Dad Alex Krut thinks credit for the few passing students should go not to their schools, but because “parents are scrambling, supplementing, homeschooling, hiring tutors to give kids a shot at knowledge.” He believes that, “Fourth graders can handle basic algebra.”
Which brings us to one of Carranza’s biggest faux pas.
In 2019, when arguing for the elimination of Gifted & Talented programs (yet another great step forward in equity, no matter that the pesky research contradicts him), Carranza pronounced, “We probably should be really clear about what we mean about truly gifted. The student that is doing algebra in the third grade, that’s a gifted kid.”
After I quoted him, a teacher wrote to refute that, saying “the kids I teach are in a regular public school and with Common Core now algebra is being included in their third grade math curriculum.”
So maybe NYC kids are starting algebra in third grade. Maybe they’re starting it in seventh.

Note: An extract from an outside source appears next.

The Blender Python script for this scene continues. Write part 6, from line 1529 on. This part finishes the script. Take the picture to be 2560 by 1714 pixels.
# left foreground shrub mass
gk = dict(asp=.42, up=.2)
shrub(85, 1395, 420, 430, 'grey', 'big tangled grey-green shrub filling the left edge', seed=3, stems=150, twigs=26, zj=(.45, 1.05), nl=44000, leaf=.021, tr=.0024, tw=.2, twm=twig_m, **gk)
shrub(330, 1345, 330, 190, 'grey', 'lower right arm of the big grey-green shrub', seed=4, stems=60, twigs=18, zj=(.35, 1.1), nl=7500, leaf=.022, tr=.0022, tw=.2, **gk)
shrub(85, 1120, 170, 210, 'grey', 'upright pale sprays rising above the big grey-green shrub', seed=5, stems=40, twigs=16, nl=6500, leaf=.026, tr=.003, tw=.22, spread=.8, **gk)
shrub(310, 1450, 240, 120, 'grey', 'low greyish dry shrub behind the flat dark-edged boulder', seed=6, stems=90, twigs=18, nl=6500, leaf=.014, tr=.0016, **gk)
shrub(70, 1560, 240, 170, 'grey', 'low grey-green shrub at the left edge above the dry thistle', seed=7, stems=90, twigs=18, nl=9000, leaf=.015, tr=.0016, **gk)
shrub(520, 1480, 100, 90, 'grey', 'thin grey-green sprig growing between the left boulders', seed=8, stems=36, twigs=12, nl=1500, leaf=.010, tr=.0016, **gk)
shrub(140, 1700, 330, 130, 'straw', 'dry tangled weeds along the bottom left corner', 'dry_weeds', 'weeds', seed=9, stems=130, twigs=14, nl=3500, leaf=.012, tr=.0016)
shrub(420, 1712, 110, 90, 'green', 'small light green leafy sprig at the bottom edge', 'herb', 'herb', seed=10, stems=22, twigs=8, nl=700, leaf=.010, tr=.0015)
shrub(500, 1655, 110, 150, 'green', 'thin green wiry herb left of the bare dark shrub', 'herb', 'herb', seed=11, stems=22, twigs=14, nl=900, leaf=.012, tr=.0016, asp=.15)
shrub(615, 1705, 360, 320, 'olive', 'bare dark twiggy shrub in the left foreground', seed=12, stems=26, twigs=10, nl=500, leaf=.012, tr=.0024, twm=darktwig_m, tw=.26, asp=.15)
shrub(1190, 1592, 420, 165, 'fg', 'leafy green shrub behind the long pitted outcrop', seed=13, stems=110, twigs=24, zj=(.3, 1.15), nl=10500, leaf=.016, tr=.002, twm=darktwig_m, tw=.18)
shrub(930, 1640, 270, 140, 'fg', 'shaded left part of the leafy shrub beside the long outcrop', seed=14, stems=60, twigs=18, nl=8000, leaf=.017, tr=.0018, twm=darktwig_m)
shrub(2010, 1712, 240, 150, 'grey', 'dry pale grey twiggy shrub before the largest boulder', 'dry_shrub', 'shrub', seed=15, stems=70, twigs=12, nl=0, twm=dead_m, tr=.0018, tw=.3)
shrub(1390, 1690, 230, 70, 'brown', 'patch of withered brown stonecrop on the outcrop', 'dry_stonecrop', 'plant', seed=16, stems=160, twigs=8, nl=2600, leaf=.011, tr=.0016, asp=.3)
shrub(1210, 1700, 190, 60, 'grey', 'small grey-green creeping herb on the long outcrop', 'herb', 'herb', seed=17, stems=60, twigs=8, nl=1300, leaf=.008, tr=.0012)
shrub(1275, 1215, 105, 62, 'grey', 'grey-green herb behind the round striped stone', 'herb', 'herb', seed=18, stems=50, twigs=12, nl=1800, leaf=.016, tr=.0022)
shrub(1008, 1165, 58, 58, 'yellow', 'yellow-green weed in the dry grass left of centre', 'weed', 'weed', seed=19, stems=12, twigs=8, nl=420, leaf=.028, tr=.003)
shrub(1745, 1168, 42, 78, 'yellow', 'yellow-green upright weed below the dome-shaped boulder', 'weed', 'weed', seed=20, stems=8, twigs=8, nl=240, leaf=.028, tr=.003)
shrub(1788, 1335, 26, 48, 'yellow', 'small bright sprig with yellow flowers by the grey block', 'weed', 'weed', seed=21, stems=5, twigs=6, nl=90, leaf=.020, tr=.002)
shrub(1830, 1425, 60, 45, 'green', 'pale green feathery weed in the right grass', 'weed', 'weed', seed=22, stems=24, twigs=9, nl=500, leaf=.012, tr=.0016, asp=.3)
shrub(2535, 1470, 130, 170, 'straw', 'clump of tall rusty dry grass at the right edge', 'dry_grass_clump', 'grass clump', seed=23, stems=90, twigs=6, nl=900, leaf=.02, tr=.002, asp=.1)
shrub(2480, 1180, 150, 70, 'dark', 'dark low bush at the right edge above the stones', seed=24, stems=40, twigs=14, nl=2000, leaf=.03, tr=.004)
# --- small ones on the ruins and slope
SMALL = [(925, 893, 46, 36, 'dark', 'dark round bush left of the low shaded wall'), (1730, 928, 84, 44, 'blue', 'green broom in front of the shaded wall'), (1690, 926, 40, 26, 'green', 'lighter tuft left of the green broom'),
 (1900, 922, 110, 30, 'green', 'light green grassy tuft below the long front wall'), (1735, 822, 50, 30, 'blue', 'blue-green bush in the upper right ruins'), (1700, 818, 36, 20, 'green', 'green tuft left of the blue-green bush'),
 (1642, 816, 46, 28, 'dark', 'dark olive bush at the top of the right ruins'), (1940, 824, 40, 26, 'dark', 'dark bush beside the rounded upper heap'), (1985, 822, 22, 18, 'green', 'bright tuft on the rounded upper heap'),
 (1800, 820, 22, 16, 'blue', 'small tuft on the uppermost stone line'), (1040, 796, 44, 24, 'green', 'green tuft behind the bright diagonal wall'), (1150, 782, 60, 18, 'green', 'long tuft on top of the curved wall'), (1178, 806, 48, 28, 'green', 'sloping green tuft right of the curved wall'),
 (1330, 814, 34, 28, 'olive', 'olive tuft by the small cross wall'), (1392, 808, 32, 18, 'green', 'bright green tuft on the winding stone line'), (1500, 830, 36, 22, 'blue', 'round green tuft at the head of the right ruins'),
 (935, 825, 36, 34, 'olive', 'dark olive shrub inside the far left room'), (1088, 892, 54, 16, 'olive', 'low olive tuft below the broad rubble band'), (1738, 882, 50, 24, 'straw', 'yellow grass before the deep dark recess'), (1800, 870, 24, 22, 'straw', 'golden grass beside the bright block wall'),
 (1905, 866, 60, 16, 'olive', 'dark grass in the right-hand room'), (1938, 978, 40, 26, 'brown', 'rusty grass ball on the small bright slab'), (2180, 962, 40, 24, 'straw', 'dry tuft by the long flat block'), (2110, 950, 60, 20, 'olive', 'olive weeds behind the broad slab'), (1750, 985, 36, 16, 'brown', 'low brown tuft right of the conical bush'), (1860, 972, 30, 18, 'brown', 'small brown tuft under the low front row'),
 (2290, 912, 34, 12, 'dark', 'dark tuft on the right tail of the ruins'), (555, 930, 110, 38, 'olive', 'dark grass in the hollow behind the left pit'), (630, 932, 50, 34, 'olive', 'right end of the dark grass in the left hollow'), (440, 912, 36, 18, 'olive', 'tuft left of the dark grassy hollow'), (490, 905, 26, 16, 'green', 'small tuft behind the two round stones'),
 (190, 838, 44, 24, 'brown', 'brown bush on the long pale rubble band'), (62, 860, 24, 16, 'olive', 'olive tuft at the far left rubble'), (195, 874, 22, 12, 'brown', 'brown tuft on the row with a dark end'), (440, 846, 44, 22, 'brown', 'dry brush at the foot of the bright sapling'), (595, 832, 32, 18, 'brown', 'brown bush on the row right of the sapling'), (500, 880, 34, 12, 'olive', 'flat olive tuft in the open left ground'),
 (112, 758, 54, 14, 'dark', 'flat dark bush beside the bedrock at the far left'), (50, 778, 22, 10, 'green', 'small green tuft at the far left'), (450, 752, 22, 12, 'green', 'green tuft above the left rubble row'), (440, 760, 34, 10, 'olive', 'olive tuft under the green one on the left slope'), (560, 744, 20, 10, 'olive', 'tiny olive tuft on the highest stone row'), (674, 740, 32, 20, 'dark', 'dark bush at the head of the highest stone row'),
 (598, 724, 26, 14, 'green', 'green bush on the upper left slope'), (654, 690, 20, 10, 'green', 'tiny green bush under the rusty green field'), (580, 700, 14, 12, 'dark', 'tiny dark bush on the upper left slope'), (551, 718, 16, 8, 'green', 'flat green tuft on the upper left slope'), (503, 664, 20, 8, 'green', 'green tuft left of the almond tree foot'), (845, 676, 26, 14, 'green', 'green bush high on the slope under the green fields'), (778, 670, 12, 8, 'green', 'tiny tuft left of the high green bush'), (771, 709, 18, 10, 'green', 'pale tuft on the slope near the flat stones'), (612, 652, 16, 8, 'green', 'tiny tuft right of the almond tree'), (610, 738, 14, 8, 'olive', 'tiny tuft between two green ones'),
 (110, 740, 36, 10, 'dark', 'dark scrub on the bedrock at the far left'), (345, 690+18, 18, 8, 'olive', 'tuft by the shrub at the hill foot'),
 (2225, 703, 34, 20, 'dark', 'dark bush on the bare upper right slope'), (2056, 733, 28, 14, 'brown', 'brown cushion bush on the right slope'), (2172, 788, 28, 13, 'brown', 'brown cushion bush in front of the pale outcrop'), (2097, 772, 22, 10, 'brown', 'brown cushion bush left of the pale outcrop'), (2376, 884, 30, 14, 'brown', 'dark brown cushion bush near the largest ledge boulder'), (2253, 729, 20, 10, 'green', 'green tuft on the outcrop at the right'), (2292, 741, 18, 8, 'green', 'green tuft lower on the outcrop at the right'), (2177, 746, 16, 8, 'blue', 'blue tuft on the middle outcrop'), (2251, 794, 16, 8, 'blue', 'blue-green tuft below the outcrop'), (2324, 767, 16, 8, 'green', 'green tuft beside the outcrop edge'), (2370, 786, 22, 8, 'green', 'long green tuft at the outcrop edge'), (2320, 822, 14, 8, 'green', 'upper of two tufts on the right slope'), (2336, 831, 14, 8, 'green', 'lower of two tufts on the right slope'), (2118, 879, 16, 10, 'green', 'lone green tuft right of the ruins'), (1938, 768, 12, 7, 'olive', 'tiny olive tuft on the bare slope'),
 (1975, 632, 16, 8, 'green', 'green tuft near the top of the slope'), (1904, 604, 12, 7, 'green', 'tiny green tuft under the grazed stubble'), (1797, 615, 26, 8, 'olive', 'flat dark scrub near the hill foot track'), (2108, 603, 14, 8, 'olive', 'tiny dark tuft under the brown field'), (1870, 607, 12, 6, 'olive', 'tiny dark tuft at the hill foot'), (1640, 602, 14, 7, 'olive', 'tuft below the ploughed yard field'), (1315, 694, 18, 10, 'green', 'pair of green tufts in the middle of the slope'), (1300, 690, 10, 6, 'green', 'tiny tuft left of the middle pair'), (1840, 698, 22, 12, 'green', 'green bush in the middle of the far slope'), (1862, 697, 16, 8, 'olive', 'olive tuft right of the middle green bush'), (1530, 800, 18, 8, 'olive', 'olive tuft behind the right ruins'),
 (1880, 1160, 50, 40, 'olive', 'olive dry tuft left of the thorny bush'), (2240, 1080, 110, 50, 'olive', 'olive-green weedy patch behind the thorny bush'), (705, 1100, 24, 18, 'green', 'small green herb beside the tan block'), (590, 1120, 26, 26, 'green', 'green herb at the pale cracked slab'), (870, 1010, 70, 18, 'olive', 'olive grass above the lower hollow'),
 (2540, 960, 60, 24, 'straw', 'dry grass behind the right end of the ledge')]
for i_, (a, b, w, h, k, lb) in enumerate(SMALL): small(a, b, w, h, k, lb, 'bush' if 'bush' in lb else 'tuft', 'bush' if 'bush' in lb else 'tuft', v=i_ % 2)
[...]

Maybe in eighth. Maybe in high-school. Yet more than half of them aren’t scoring well in state tests beginning in elementary school, which makes teaching any higher level math difficult.
The way to fix that might be a new curriculum. The way to fix that might be by starting instruction earlier. Or later. Or not at all. This fractious debate has been going on for close to a century.
All we know right now is, if we try to fix our ongoing mathematical crisis using guidelines issued by Boaler, we may end up falling even further behind. Which would be inequitable for everybody.